===== Supplied data =====

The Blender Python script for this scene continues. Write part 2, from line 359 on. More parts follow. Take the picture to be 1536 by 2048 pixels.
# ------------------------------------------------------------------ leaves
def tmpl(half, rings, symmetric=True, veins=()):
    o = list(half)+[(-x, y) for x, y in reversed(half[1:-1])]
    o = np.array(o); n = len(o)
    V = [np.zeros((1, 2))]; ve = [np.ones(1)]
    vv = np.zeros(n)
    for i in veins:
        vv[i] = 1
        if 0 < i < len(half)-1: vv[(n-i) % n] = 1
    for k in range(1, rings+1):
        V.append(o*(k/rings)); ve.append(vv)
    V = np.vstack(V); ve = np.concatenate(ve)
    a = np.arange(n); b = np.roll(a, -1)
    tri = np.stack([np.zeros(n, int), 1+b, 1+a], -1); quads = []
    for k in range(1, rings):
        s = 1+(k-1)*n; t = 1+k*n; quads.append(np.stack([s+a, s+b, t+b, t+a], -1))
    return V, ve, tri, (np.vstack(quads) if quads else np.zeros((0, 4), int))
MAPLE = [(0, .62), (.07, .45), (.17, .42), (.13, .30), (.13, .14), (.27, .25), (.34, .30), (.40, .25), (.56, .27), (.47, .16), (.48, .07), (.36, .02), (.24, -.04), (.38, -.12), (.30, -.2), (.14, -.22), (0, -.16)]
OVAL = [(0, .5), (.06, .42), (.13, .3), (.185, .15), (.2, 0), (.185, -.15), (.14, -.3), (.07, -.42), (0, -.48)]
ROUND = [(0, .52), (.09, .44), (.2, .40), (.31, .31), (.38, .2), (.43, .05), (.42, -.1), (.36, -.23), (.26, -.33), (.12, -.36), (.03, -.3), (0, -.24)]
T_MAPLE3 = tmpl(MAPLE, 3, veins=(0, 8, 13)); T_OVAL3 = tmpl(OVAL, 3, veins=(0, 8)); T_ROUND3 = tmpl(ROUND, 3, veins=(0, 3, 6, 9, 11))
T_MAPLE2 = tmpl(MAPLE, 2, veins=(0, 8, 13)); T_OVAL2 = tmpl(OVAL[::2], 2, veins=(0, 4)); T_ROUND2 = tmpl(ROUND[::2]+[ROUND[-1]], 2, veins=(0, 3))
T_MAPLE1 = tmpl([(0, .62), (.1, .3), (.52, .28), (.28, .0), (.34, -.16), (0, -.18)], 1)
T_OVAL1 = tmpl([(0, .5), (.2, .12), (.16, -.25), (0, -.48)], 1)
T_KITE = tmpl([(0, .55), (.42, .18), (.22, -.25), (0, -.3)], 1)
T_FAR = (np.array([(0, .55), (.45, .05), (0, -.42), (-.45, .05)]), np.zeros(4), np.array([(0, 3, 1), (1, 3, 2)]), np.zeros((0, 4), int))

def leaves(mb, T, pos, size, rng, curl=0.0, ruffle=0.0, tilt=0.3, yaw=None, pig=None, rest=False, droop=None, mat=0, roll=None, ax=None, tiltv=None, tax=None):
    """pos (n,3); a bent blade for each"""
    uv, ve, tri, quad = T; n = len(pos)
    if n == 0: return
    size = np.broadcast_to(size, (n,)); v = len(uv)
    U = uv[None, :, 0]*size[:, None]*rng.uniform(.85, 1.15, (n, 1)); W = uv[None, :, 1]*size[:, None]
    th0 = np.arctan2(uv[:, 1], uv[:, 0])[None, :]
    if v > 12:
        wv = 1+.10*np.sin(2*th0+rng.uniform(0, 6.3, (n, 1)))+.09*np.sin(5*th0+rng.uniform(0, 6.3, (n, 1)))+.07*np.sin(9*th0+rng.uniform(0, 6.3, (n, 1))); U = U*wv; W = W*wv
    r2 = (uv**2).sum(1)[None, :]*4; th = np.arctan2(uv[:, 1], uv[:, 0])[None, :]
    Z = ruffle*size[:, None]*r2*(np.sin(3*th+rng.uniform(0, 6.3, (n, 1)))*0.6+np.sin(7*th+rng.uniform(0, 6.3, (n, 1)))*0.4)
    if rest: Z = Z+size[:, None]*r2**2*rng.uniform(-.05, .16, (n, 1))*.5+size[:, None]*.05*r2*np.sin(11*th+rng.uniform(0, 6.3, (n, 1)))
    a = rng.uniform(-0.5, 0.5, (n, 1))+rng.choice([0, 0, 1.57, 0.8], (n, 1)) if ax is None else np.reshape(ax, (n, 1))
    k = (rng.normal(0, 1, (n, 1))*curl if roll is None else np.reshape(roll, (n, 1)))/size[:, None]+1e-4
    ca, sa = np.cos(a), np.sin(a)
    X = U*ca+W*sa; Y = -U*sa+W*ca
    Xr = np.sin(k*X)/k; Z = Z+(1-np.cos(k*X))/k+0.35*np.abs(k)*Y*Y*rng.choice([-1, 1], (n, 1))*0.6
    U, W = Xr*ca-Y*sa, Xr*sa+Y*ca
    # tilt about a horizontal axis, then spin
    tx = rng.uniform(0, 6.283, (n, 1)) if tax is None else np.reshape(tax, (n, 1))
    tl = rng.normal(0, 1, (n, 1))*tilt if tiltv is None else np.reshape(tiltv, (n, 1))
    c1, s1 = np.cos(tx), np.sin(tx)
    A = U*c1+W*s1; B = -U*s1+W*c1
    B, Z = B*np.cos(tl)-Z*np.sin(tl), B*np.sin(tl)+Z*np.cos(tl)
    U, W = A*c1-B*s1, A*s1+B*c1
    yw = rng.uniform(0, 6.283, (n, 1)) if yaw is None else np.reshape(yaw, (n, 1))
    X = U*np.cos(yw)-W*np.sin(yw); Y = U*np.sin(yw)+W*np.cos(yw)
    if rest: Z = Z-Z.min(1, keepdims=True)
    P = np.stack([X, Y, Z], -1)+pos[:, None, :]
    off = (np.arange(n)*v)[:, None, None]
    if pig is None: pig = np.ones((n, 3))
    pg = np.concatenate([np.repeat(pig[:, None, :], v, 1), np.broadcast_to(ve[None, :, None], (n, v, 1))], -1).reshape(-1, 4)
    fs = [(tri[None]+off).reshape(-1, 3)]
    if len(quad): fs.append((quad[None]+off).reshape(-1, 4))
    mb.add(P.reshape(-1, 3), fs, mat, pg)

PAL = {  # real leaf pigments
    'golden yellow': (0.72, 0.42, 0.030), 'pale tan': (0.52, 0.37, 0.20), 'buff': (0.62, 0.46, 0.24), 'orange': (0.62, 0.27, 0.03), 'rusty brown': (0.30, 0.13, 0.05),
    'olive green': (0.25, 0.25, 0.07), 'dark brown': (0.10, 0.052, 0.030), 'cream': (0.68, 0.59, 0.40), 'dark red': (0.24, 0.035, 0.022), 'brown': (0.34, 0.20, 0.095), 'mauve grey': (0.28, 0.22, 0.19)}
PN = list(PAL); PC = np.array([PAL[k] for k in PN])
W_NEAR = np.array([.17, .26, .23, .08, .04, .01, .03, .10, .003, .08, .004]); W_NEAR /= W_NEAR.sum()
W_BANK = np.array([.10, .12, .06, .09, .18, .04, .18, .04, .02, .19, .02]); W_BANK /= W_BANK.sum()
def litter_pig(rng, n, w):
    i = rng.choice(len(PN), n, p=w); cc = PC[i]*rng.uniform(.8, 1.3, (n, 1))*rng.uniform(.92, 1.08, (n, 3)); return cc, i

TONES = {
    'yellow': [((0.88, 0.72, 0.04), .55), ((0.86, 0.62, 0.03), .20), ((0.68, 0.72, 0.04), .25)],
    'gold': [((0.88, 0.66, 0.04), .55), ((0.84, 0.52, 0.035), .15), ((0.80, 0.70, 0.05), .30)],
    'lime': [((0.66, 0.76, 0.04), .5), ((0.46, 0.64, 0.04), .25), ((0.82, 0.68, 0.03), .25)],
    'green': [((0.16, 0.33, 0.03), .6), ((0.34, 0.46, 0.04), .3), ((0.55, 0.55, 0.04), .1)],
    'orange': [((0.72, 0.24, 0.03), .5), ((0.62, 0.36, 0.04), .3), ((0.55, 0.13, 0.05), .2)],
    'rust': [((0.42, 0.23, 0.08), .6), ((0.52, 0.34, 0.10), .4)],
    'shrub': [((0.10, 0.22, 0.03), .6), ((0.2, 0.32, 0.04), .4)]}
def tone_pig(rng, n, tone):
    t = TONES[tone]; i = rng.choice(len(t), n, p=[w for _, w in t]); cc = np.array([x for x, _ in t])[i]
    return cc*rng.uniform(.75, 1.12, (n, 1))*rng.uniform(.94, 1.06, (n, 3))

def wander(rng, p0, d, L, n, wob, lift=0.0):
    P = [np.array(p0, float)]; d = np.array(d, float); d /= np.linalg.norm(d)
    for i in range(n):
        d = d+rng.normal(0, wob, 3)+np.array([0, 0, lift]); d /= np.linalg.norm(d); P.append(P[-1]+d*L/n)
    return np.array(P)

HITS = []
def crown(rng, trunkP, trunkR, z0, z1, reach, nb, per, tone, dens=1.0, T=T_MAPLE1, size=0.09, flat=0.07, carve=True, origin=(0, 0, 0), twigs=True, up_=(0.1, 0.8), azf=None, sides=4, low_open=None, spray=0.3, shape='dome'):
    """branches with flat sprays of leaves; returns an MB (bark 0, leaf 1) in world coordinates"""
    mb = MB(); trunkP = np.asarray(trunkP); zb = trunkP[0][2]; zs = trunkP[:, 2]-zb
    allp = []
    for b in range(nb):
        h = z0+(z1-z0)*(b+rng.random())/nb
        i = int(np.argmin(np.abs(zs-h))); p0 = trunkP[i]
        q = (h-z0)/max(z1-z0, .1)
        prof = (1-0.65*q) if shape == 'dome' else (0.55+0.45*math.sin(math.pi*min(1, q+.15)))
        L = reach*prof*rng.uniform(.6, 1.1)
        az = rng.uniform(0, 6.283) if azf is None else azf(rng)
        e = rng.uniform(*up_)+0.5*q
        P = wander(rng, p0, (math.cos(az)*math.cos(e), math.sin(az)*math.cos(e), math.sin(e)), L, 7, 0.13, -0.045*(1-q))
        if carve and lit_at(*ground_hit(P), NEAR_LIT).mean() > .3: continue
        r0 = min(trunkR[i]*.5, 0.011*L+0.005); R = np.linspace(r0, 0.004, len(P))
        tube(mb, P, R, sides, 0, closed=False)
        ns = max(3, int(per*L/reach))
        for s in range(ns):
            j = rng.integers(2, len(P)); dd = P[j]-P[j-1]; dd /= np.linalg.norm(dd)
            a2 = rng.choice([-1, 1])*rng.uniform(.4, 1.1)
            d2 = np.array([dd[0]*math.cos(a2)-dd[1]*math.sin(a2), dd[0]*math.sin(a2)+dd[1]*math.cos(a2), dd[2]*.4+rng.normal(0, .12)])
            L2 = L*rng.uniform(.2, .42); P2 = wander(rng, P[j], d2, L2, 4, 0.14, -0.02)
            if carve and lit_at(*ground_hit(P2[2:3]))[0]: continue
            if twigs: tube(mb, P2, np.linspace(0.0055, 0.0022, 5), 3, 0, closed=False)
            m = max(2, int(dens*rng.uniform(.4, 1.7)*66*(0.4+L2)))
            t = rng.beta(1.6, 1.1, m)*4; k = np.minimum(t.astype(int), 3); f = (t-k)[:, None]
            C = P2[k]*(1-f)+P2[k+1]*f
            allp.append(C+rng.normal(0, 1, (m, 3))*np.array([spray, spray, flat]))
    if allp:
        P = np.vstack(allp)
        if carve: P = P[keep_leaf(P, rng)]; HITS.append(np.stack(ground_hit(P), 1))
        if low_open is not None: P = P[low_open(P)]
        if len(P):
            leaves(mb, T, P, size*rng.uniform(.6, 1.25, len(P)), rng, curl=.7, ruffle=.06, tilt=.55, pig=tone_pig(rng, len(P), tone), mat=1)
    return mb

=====
===== Supplied data =====

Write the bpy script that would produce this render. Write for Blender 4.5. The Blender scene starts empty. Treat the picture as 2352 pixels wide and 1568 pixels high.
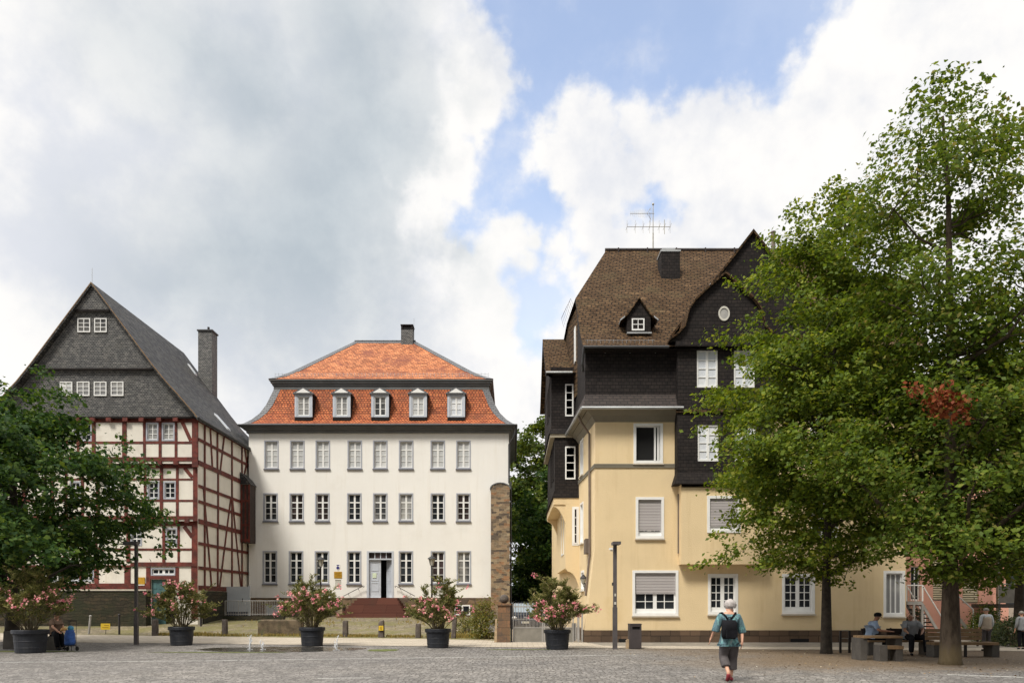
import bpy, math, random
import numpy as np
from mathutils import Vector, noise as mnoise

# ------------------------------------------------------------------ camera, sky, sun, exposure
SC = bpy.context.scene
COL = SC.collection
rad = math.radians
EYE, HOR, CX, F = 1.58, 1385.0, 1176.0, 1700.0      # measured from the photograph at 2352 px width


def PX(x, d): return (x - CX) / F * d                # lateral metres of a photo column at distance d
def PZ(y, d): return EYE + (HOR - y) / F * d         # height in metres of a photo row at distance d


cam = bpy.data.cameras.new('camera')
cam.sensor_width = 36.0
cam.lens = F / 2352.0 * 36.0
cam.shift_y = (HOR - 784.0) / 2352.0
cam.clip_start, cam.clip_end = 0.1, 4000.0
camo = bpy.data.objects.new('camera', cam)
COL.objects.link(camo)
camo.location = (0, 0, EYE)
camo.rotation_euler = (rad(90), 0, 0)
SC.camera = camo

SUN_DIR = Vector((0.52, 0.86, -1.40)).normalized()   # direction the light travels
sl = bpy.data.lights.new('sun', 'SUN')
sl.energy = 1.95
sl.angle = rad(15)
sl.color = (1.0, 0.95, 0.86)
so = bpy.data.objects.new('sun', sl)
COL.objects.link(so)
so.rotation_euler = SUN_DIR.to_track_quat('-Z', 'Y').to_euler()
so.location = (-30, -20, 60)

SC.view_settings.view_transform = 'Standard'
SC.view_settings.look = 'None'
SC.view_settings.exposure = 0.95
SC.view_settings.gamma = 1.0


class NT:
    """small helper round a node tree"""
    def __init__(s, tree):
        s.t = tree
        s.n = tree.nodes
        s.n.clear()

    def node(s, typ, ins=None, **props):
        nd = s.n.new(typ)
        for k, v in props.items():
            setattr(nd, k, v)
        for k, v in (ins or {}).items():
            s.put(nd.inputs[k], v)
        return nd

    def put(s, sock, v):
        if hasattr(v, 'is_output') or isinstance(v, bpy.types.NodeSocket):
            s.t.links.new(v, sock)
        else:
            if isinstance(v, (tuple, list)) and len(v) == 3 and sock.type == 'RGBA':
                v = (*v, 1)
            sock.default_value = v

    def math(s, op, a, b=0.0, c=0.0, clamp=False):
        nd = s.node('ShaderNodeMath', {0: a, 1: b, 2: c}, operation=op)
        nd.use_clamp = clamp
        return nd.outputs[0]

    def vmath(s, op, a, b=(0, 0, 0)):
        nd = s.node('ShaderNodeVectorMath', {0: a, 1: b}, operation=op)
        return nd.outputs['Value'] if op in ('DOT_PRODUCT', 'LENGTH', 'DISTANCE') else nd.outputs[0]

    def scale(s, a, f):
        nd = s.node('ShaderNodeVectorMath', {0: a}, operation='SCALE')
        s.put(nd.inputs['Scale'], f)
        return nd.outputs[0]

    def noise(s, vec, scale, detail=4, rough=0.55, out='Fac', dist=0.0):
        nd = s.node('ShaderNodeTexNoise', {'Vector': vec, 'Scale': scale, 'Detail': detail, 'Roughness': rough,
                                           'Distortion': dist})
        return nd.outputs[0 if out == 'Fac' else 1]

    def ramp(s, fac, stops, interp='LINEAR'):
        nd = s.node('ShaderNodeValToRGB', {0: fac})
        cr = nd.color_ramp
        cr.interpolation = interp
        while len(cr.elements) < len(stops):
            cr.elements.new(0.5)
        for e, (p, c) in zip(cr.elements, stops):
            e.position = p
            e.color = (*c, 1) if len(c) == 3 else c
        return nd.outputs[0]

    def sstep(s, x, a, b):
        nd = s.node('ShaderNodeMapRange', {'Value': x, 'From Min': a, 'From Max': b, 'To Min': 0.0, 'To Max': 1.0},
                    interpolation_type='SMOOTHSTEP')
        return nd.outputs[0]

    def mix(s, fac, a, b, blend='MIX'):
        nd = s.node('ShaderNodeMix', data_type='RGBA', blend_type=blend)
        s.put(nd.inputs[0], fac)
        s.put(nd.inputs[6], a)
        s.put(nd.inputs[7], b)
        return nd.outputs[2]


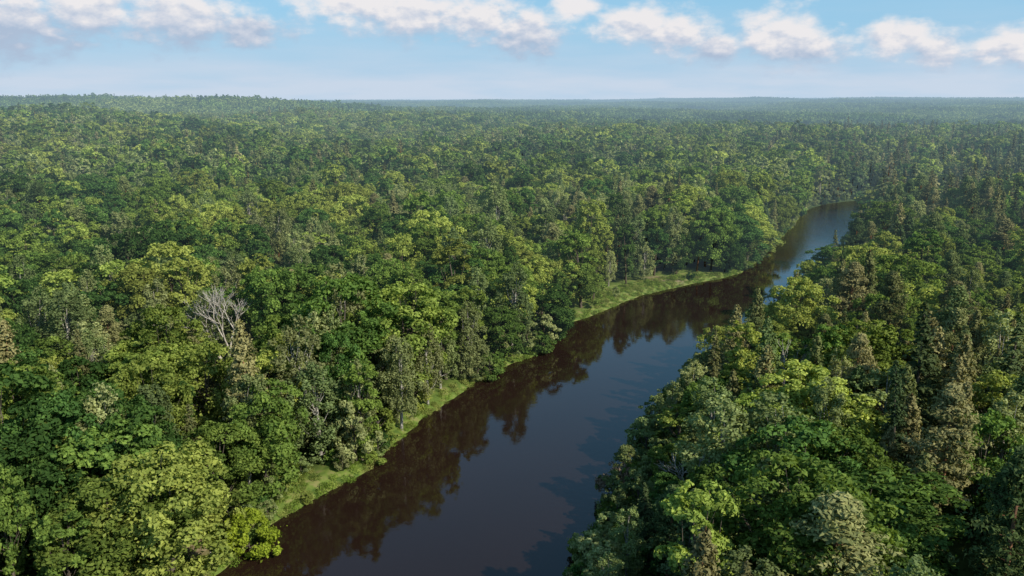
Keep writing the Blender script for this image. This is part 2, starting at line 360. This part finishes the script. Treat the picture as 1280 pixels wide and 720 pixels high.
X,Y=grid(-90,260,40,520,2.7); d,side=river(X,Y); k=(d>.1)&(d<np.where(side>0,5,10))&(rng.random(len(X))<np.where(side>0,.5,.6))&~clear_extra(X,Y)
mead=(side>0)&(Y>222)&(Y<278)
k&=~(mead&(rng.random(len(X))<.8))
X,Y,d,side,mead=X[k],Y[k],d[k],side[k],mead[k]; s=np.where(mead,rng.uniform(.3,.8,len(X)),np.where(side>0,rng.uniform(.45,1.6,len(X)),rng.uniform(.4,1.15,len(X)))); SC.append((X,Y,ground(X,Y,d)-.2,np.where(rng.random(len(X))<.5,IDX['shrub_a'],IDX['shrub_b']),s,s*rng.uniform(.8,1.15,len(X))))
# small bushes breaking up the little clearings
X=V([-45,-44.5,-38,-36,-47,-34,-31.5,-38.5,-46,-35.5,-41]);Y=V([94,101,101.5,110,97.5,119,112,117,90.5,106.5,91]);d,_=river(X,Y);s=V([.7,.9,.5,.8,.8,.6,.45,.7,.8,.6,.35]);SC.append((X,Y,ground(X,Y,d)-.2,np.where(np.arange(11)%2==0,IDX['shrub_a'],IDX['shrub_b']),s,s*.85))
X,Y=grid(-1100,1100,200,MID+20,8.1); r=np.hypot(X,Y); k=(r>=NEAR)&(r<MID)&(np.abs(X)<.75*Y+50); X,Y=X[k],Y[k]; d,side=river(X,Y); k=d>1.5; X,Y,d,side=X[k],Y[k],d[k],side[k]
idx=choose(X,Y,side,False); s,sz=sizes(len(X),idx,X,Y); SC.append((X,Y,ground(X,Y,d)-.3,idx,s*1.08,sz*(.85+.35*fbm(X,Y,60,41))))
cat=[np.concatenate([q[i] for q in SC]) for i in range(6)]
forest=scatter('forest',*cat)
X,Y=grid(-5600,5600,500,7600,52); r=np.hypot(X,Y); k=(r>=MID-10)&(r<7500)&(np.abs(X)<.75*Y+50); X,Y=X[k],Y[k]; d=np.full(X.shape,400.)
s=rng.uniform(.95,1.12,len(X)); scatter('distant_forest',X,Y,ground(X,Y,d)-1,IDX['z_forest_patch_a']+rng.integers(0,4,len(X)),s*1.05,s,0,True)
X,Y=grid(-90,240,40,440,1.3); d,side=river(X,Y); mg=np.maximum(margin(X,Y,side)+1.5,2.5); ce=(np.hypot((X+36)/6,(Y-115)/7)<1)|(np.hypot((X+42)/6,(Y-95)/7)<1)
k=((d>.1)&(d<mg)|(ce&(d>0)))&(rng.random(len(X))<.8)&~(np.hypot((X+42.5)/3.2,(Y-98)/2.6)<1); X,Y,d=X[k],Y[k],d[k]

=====

For the listing above, identify each line bearing "pixels".

The Blender Python script for this scene continues. Write part 2, from line 359 on. More parts follow. Take the picture to be 1536 by 2048 pixels.
Write the bpy script that would produce this render. Write for Blender 4.5. The Blender scene starts empty. Treat the picture as 2352 pixels wide and 1568 pixels high.
Keep writing the Blender script for this image. This is part 2, starting at line 360. This part finishes the script. Treat the picture as 1280 pixels wide and 720 pixels high.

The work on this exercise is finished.